Neither has Eric shown that the ad hoc psychological mechanisms he posits to
have caused belief in the resurrection are either present in the earliest accounts,
or tend to create resurrection stories where they are active. (Aside from an expectation that Jesus would soon return.)
He has not
shown much awareness of the historical evidence for the Resurrection,
at least not in this short article.
Neither has
he explained why, believing in God, we should be super skeptical about miracles, so any report (a la Hume) of a miracle must Ihe seems to imply) be inherently less
probable than even the most unevidenced and unlikely materialistic explanation.

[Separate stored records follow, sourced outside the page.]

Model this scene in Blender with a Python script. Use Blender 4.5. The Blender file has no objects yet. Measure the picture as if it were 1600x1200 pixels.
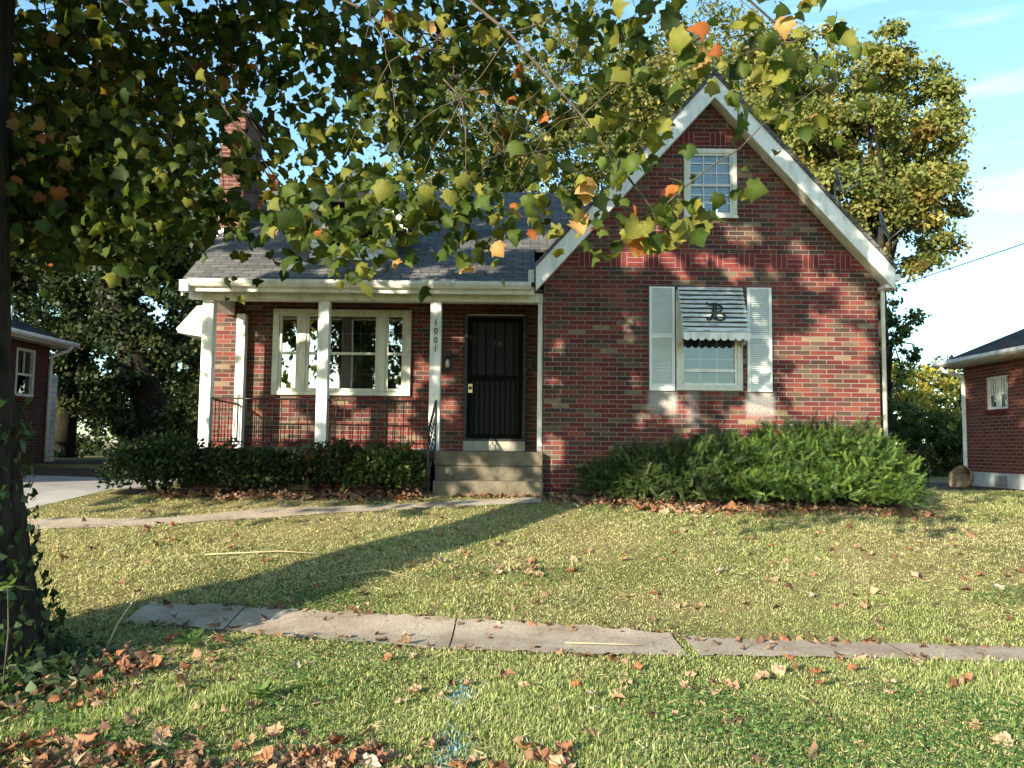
import bpy, math, random
import numpy as np
from mathutils import Vector, Matrix
from mathutils.geometry import tessellate_polygon

# ---------------------------------------------------------------- camera, sky, sun, exposure
scn = bpy.context.scene
COL = scn.collection
F_PX, HORIZON, ROLL = 1290.0, 697.0, 0.011
PITCH = math.atan((HORIZON - 600.0) / F_PX)
cam_data = bpy.data.cameras.new('camera')
cam_data.sensor_fit = 'HORIZONTAL'
cam_data.sensor_width = 36.0
cam_data.lens = 36.0 * F_PX / 1600.0
cam_data.clip_start, cam_data.clip_end = 0.1, 2000.0
cam = bpy.data.objects.new('camera', cam_data)
COL.objects.link(cam)
cam.matrix_world = (Matrix.Translation((0, 0, 1.6)) @ Matrix.Rotation(math.pi / 2 + PITCH, 4, 'X')
                    @ Matrix.Rotation(ROLL, 4, 'Z'))
scn.camera = cam

SUN_EL, SUN_AZ = math.radians(17.0), math.radians(38.5)      # light travels towards +x +y, down
travel = Vector((math.sin(SUN_AZ) * math.cos(SUN_EL), math.cos(SUN_AZ) * math.cos(SUN_EL), -math.sin(SUN_EL)))
sun_data = bpy.data.lights.new('sun', 'SUN')
sun_data.energy, sun_data.angle, sun_data.color = 5.0, math.radians(0.6), (1.0, 0.875, 0.68)
sun = bpy.data.objects.new('sun', sun_data)
COL.objects.link(sun)
sun.rotation_euler = travel.to_track_quat('-Z', 'Y').to_euler()
sun.location = (-20, -25, 20)

world = bpy.data.worlds.new('World')
scn.world = world
world.use_nodes = True
wn, wl = world.node_tree.nodes, world.node_tree.links
wn.clear()
sky = wn.new('ShaderNodeTexSky')
sky.sky_type = 'NISHITA'
sky.sun_disc = False
sky.sun_elevation = SUN_EL
sky.sun_rotation = math.radians(180 + 38.5)
sky.air_density, sky.dust_density, sky.ozone_density = 1.0, 0.6, 1.2
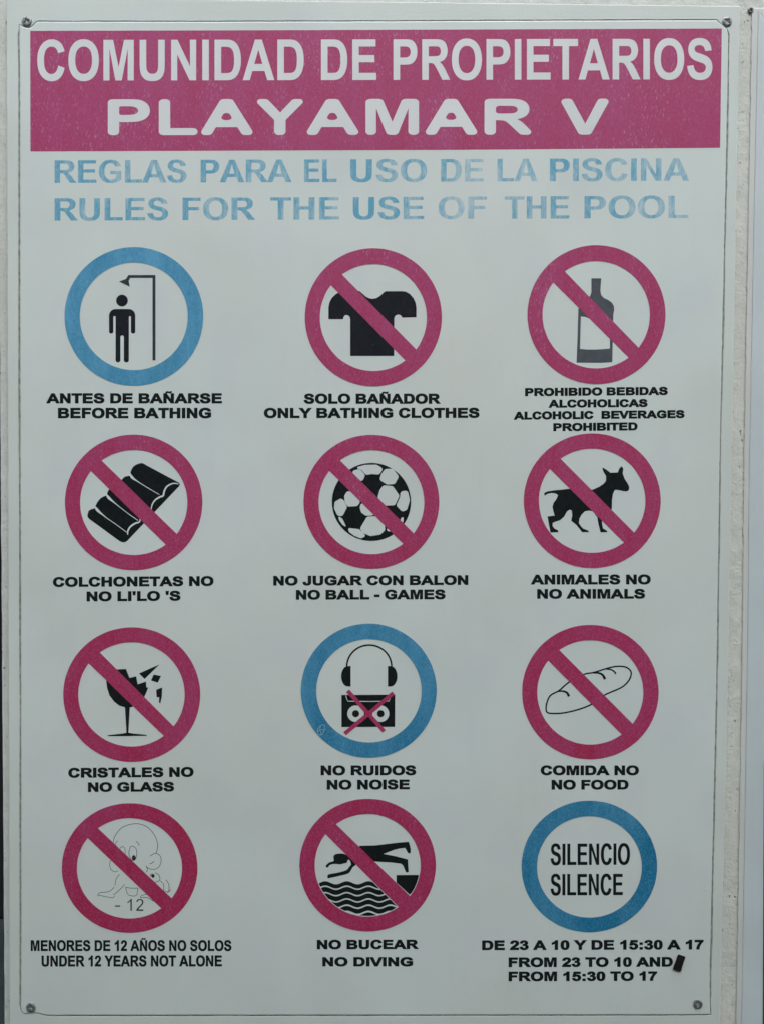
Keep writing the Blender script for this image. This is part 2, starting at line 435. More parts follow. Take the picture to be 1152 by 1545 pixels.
M_STEEL, nt, bs = material('weathered_zinc')
n1 = pos_noise(nt, (700, 700, 700), 4, 0.65)
nt.links.new(mix(nt, ramp(nt, n1, 0.35, 0.65), (0.10, 0.105, 0.105), (0.42, 0.43, 0.42)), bs.inputs['Base Color'])
bs.inputs['Metallic'].default_value = 0.55; bs.inputs['Roughness'].default_value = 0.48
bump(nt, bs, n1, 0.4, 0.0004)
M_GROOVE, nt, bs = material('shaded_grime')  # groove grime, with the gap's shadow line put into its colour
n1 = pos_noise(nt, (500, 500, 200), 4, 0.65)
nt.links.new(mix(nt, ramp(nt, n1, 0.35, 0.65), (0.16, 0.18, 0.155), (0.42, 0.45, 0.40)), bs.inputs['Base Color'])
bs.inputs['Roughness'].default_value = 0.9
M_TAPE_RECESS, nt, bs = material('black_tape_and_recess_shade')
n1 = pos_noise(nt, (500, 500, 500), 4, 0.7)
nt.links.new(mix(nt, ramp(nt, n1, 0.5, 0.68), (0.005, 0.005, 0.005), (0.030, 0.018, 0.018)), bs.inputs['Base Color'])
bs.inputs['Roughness'].default_value = 0.5
bump(nt, bs, n1, 0.5, 0.0006)

M_STUCCO, nt, bs = material('off_white_stucco')
n1 = pos_noise(nt, (95, 95, 95), 5, 0.65); n2 = pos_noise(nt, (420, 420, 420), 4, 0.7); n3 = pos_noise(nt, (12, 12, 4), 4, 0.6)
pit = pos_noise(nt, (260, 260, 190), 2, 0.5)
c = mix(nt, ramp(nt, n1, 0.3, 0.7), (0.61, 0.64, 0.585), (0.74, 0.77, 0.715))
c = mix(nt, ramp(nt, n3, 0.4, 0.75, 0, 0.6), c, (0.56, 0.585, 0.54))
c = mix(nt, ramp(nt, pit, 0.66, 0.76, 0, 0.75), c, (0.14, 0.14, 0.13))
nt.links.new(c, bs.inputs['Base Color']); bs.inputs['Roughness'].default_value = 0.92
gr = pos_noise(nt, (700, 700, 260), 3, 0.7)
c = mix(nt, ramp(nt, gr, 0.55, 0.8, 0, 0.3), c, (0.33, 0.32, 0.31))
pit2 = pos_noise(nt, (620, 620, 480), 2, 0.5)
c = mix(nt, ramp(nt, pit2, 0.68, 0.74, 0, 0.85), c, (0.09, 0.09, 0.085))
nt.links.new(c, bs.inputs['Base Color'])
hgt = mathn(nt, 'ADD', mathn(nt, 'MULTIPLY', n1, 1.0), mathn(nt, 'MULTIPLY', n2, 0.35))
hgt = mathn(nt, 'SUBTRACT', hgt, ramp(nt, pit, 0.68, 0.76, 0, 0.8))
bump(nt, bs, hgt, 0.7, 0.0014)

M_PAVE, nt, bs = material('grey_paving')
n1 = pos_noise(nt, (3, 3, 3), 5, 0.6); n2 = pos_noise(nt, (90, 90, 90), 4, 0.7)
c = mix(nt, ramp(nt, n1, 0.3, 0.7), (0.012, 0.015, 0.013), (0.024, 0.028, 0.025))
c = mix(nt, ramp(nt, n2, 0.4, 0.7, 0, 0.4), c, (0.008, 0.010, 0.009))
nt.links.new(c, bs.inputs['Base Color']); bs.inputs['Roughness'].default_value = 0.95; bs.inputs['Specular IOR Level'].default_value = 0.1
bump(nt, bs, n2, 0.4, 0.002)
M_DARK, nt, bs = material('shade_black_render')  # near-black carries the shade past the stucco wall's edge
n1 = pos_noise(nt, (20, 20, 20), 5, 0.6)
nt.links.new(mix(nt, n1, (0.005, 0.005, 0.005), (0.011, 0.011, 0.011)), bs.inputs['Base Color']); bs.inputs['Roughness'].default_value = 0.95; bs.inputs['Specular IOR Level'].default_value = 0.1
M_BLUEPAINT = flatink('blue_paint', (0.03, 0.10, 0.22), 0.4)

# ------------------------------------------------------------------ ground
me = bpy.data.meshes.new('ground')
S = 600.0
me.from_pydata([(-S, -S, 0), (S, -S, 0), (S, S, 0), (-S, S, 0)], [], [(0, 1, 2, 3)])
tag(link('ground', me, M_PAVE), kind='structure')

# unseen green slab added behind the camera: keeps the low sky off the lower half of the sign
def box(bm, x0, x1, y0, y1, z0, z1):
    v = [bm.verts.new(p) for p in ((x0, y0, z0), (x1, y0, z0), (x1, y1, z0), (x0, y1, z0), (x0, y0, z1), (x1, y0, z1), (x1, y1, z1), (x0, y1, z1))]
    for f in ((0, 3, 2, 1), (4, 5, 6, 7), (0, 1, 5, 4), (1, 2, 6, 5), (2, 3, 7, 6), (3, 0, 4, 7)): bm.faces.new([v[i] for i in f])
M_SKYBLOCK, nt, bs = material('sky_block_green')  # green chosen for the bounce this added slab throws on the sign
n1 = pos_noise(nt, (6, 6, 6), 5, 0.6)
nt.links.new(mix(nt, n1, (0.11, 0.135, 0.05), (0.15, 0.175, 0.07)), bs.inputs['Base Color']); bs.inputs['Roughness'].default_value = 0.9
bm = bmesh.new(); box(bm, -4.0, 4.0, -2.05, -1.85, 0, 3.75)
bmesh.ops.bevel(bm, geom=bm.edges[:], offset=0.015, segments=2, affect='EDGES')
me = bpy.data.meshes.new('added_sky_block'); bm.to_mesh(me); bm.free()
tag(link('added_sky_block', me, M_SKYBLOCK), 'unseen dull green slab added to block the low sky in front of the signs', 'wall')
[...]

Nor has he mentioned evidence that miracles do, in fact, sometimes occur, given by the likes of Craig Keener, and many others.
Nor again
has he taken into account the five factors I describe, which make the resurrection
of Jesus vastly more likely, even before we look at all that evidence, than that
of any other famous man or woman. (Indeed, he later posits the story of a teacher from New Jersey supposed to parallel the life of Jesus, without drawing any such a priori parallels.)
In addition,
he overlooks the dozens of patterns in the gospels, and in historical and
archeological research, which set the gospels securely on an historical
foundation. (Evidence that really does “demand a verdict.”)
So set the rather patronizing psychology aside, Eric, and treat the miracle that began the
Christian faith historically. Begin by
reading the books you seem to have overlooked, in your efforts to “understand
the other side of the argument.” Because
there is a whole lot more to that argument than you have addressed so far, and it logically must be taken into account.